Y, como es natural en nuestro actual país, acuden en auxilio de la pretensión desde los teólogos de guardia del Grupo Prisa hasta el siempre ocurrente Llamazares, o una chiquilicuatra, concejal de IU en Córdoba, que "no ven ningún problema" en promover la entrega de una propiedad ajena, pasando por la siempre próvida TVE socialista, en cuya emisión de La 2 de 28 de diciembre de 2006 –y lo más grave, sin ser una inocentada– dedicó un reportaje a empujar la penetración islámica empleando los métodos de uso y abuso corrientes en la tele gubernamental: se toma partido dando la palabra sólo a los moros; se critican, por intolerantes, las razones del obispado a quien no se permite hablar; y, como última razón de peso, se aduce que el Papa rezó en la Mezquita Azul de Estambul, revirando el significado del gesto, de modo que un esbozo concesivo de aproximación se trueca en un intercambio abismalmente desigual y desproporcionado entre las partes.

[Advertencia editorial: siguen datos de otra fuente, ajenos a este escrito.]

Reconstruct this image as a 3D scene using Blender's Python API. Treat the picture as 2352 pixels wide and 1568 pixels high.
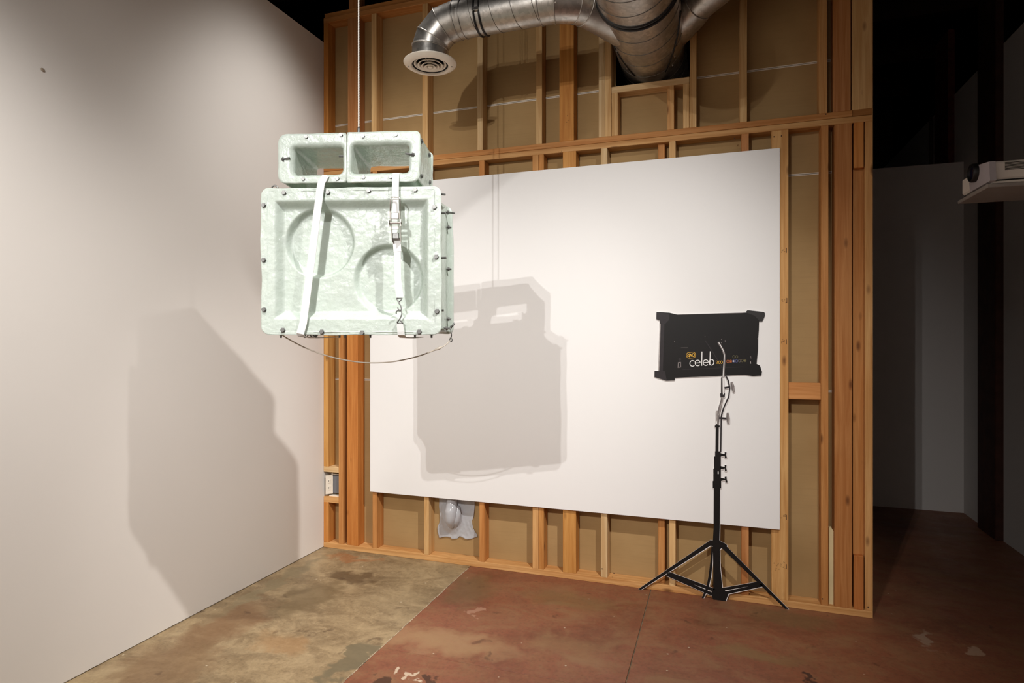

Si Benedicto XVI musitó una brevísima plegaria en homenaje al lugar (y de la cual no habrá continuidad alguna), nosotros debemos entregar la Catedral de Córdoba a los moros sobrevenidos en España ayer por la tarde. Negocio redondo.

El arriba firmante es un entusiasta de la idea de que el islam sea considerado –y en especial, sea– una religión como las demás, en derechos y obligaciones, en pie de igualdad, aceptación y simpatías, pero demasiadas veces sus adeptos nos lo ponen difícil. Y no digamos sus amigos.